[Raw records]

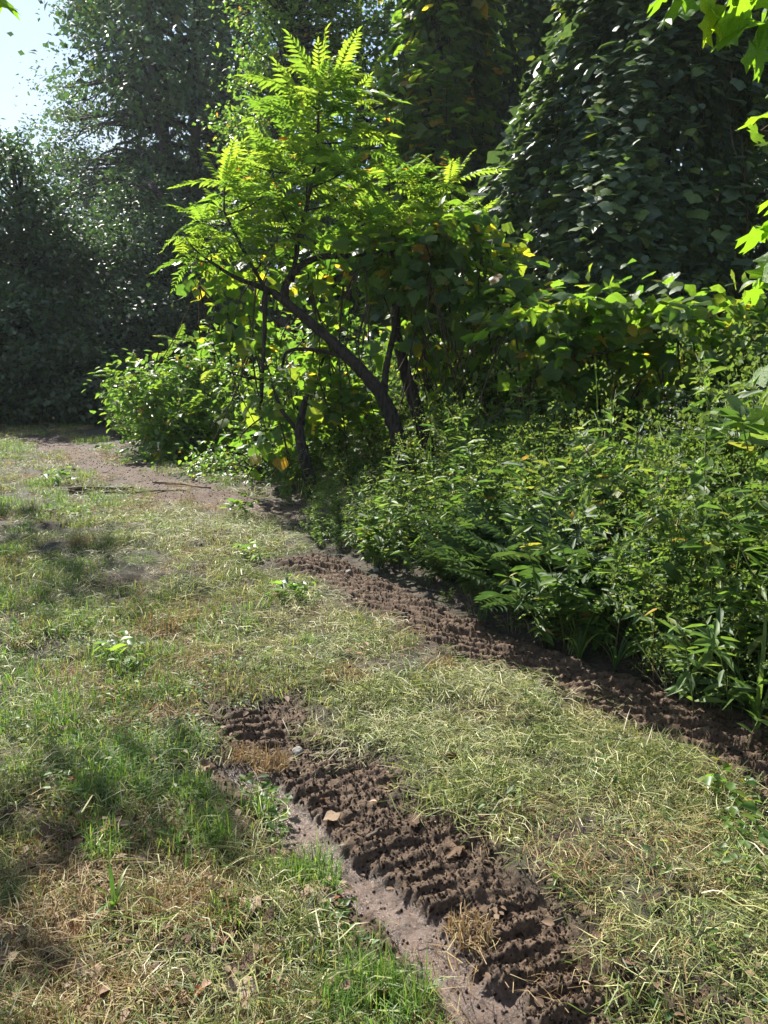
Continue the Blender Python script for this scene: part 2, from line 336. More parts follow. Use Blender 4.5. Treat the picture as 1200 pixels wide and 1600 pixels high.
l.new(c3, b.inputs['Base Color'])
rg = n.new('ShaderNodeMapRange'); rg.inputs['To Min'].default_value = .9; rg.inputs['To Max'].default_value = .24; l.new(attr('wet'), rg.inputs['Value']); l.new(rg.outputs[0], b.inputs['Roughness'])
bp = n.new('ShaderNodeBump'); bp.inputs['Strength'].default_value = .7; bp.inputs['Distance'].default_value = .02
l.new(noise(70, 8, .7), bp.inputs['Height']); l.new(bp.outputs[0], b.inputs['Normal'])
ground = ob('ground', new_mesh('ground', np.c_[gx, gy, gz], QF, m_ground,
            {'mud': np.clip(np.maximum(np.maximum(K['ma'], K['mb']), K['mg'] * .95), 0, 1), 'wet': K['mw'], 'earth': np.clip(K['me'], 0, 1)}, smooth=True))
tag(ground, 'mown and rutted ground of the clearing with wet wheel tracks', kind='structure')

def on_ground(x, y): return height(np.atleast_1d(x), np.atleast_1d(y), None, True)

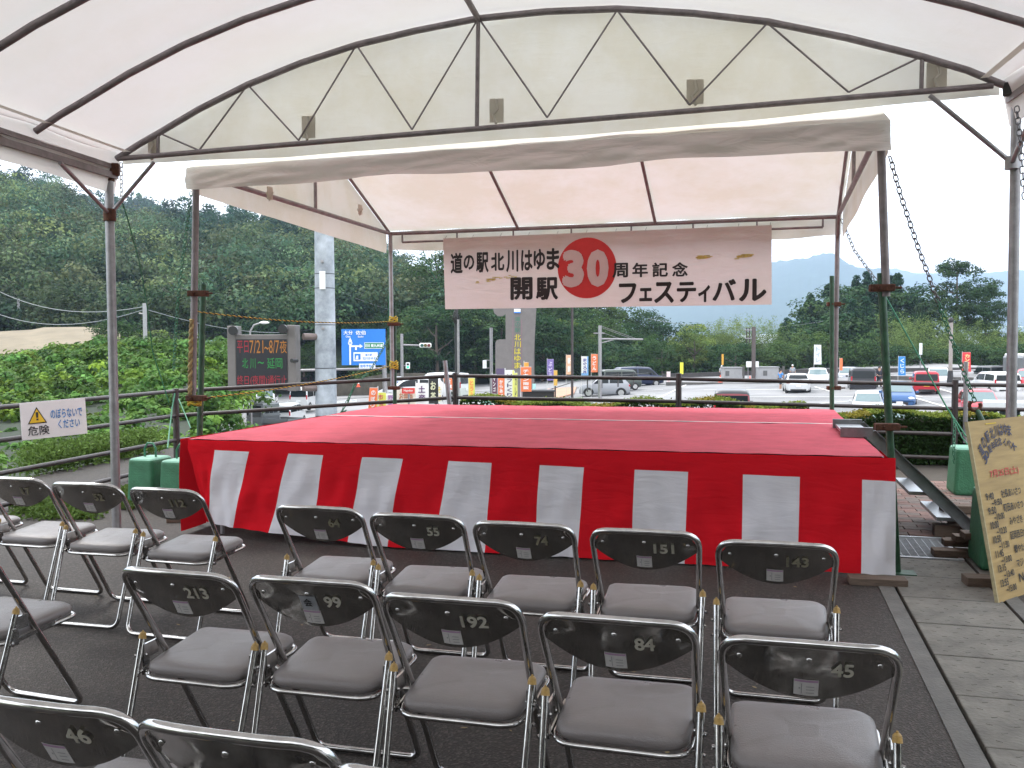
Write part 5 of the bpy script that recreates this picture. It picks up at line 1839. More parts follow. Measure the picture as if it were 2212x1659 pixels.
# ---- blue direction sign
SD = 46.0
tl, tr, bl_, br = D(737, 711, SD), D(832, 710, SD), D(738, 789, SD), D(834, 789, SD)
g = D(833, 745, SD + .3); g.z = lotz(g.x)
rsn = thing('direction_sign', 'blue road direction sign with white arrows and a green route panel', 'road sign', g)
c = (tl + tr + bl_ + br) / 4 - g
w, h = (tr - tl).length, (tl - bl_).length
BLU = mat('road_sign_blue', (.02, .19, .62), .4, 0, .04)
SW = mat('road_sign_white', (.8, .82, .84), .4)
MB().box(c + Vector((0, .03, 0)), (w, .04, h)).build('panel', BLU, rsn)
def sp_(px, py, o=.004): return D(px, py, SD) - g + Vector((0, -.0 - o, 0))
def sr(xa, ya, xb, yb, m_, nm, o=.006):
    a, cc_ = sp_(xa, ya, o), sp_(xb, yb, o)
    return MB().box((a + cc_) / 2, (abs(cc_.x - a.x), .004, abs(a.z - cc_.z))).build(nm, m_, rsn)
def stx(s, xa, ya, xb, yb, m_=None, bold=.02, o=.014):
    a, cc_ = sp_(xa, ya, o), sp_(xb, yb, o)
    lettering(s, rsn, (a + cc_) / 2, (1, 0, 0), (0, 0, 1), cc_.x - a.x, a.z - cc_.z, m_ or SW, bold)
stx('大分', 742, 714, 762, 723); stx('佐伯', 768, 714, 790, 723); stx('Oita', 747, 725, 757, 729); stx('Saiki', 773, 725, 785, 729)
sr(754.5, 745, 758.5, 788, SW, 'arrow_shaft'); sr(758, 746, 778, 749.5, SW, 'arrow_branch'); sr(767, 749, 771, 756, SW, 'arrow_stub')
for tri in (((756.5, 729), (752.5, 737), (760.5, 737)), ((784, 748), (777, 743), (777, 752))):
    MB().add([sp_(a, b_, .008) for a, b_ in tri], [(0, 1, 2)]).build('arrow_head', SW, rsn)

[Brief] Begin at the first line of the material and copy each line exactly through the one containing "def on_ground(x, y): return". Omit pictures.

[Exercise solution]
Continue the Blender Python script for this scene: part 2, from line 336. More parts follow. Use Blender 4.5. Treat the picture as 1200 pixels wide and 1600 pixels high.
l.new(c3, b.inputs['Base Color'])
rg = n.new('ShaderNodeMapRange'); rg.inputs['To Min'].default_value = .9; rg.inputs['To Max'].default_value = .24; l.new(attr('wet'), rg.inputs['Value']); l.new(rg.outputs[0], b.inputs['Roughness'])
bp = n.new('ShaderNodeBump'); bp.inputs['Strength'].default_value = .7; bp.inputs['Distance'].default_value = .02
l.new(noise(70, 8, .7), bp.inputs['Height']); l.new(bp.outputs[0], b.inputs['Normal'])
ground = ob('ground', new_mesh('ground', np.c_[gx, gy, gz], QF, m_ground,
            {'mud': np.clip(np.maximum(np.maximum(K['ma'], K['mb']), K['mg'] * .95), 0, 1), 'wet': K['mw'], 'earth': np.clip(K['me'], 0, 1)}, smooth=True))
tag(ground, 'mown and rutted ground of the clearing with wet wheel tracks', kind='structure')

def on_ground(x, y): return height(np.atleast_1d(x), np.atleast_1d(y), None, True)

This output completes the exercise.